I'm concerned that he'll start rejecting the pacifier now, though. I've tried to give it to him a few times the past few evenings when he's been fussy, and he wants none of it. From me, he wants boob and nothing else. Now that we've decided he should have a pacifier, it would be a cruel irony if he decided he didn't want it! We'll see what happens. If he does reject it on his own, at least I won't have to worry about trying to get it away from him in toddlerhood. He has discovered the joys of sucking on his fists or fingers. I wonder if he'll be my first thumbsucker. I have mixed feelings about thumbsucking, mostly leaning toward "OH NO PLEASE NO." But there are positives - your thumbs are always there. You can't drop or lose them. You know where to find them. They never change. You never have to buy new ones. On the other hand (har har), well, hands covered in spit all the time. Dirty hands in mouth all the time. (Although, admittedly, both NJ and SB have their fingers in their mouths all the time anyway. Ew.) Can't "take away" the thumb the way you can take away a pacifier. I sucked my thumb in secret until I was seven. So, yeah. Thumbsucking, I think, would be worse than the pacifier.

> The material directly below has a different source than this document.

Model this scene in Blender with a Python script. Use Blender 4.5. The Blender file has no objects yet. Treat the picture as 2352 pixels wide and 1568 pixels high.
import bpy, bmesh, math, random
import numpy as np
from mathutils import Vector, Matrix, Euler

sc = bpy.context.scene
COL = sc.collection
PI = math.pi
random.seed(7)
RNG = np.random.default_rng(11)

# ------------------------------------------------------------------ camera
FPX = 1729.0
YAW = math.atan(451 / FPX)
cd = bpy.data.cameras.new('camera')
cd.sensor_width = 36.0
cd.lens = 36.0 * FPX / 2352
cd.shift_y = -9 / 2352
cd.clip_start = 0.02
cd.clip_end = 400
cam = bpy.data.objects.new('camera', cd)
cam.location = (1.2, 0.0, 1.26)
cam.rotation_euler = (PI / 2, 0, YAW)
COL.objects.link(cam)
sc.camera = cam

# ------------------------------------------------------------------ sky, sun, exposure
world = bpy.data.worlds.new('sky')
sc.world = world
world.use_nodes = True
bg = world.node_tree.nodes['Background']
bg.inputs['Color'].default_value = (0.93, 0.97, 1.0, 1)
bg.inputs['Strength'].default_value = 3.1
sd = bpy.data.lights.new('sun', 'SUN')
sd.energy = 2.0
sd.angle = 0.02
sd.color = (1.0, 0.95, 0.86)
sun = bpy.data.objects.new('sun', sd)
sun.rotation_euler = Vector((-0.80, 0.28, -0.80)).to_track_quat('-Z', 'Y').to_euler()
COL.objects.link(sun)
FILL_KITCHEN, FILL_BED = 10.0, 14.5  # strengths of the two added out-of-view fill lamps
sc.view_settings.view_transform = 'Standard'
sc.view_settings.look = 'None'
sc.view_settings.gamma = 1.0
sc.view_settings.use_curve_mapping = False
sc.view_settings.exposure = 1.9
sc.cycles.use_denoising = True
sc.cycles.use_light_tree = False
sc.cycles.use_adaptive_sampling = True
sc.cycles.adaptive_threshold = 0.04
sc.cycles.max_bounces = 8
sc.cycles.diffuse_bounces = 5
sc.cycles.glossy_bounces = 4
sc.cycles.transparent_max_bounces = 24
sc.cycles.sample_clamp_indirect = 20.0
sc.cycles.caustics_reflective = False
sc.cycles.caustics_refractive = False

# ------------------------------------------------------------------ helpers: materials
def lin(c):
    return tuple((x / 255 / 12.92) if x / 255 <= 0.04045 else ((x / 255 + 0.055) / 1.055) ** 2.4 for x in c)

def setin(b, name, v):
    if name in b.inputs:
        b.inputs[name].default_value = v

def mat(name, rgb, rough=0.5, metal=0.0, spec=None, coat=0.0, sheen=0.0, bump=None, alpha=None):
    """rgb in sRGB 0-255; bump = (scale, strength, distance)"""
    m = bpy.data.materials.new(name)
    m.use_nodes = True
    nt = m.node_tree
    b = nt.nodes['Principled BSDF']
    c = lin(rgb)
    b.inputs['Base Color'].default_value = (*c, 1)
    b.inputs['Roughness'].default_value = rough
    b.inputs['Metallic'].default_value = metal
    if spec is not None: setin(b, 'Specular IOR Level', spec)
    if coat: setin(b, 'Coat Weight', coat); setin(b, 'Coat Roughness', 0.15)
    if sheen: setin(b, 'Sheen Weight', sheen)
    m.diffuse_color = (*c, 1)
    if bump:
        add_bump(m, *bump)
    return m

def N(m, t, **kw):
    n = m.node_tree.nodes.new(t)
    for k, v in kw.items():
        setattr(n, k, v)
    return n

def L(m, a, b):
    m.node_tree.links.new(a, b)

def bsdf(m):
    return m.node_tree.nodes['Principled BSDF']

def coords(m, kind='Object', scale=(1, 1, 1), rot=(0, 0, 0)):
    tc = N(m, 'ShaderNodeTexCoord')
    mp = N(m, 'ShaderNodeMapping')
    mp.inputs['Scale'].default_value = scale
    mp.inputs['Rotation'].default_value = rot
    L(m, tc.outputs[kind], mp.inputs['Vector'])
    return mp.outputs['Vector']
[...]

A pacifier is aptly named. Sucking is calming for babies. It makes perfect sense. If they enjoy sucking, then they'll enjoy breastfeeding. The sucking is good for mom and for baby. But once milk supply and latch are established, it is helpful to have a means to soothe the baby if mom isn't around to nurse him just at that moment, or if mom wants a few minutes to put the baby down, or if someone else is trying to get him to fall asleep when he isn't hungry. I don't, however, like seeing a pacifier dangling from the lips of a two-year-old, or stopping up the mouth of a three-year-old. I did find myself saying the other day that the pacifier is awesome, though, when it let me put GI back to sleep and then get back to what I was doing, rather than having to let him comfort nurse for hours.
I am a big fan of the "blankie," except for the "oh shoot, we forgot the blankie" moments. A lovey can be very helpful for sleep and soothing away from home, especially. NJ had six blankies. SB didn't have a lovey. I'm curious to see what kind of kid GI becomes.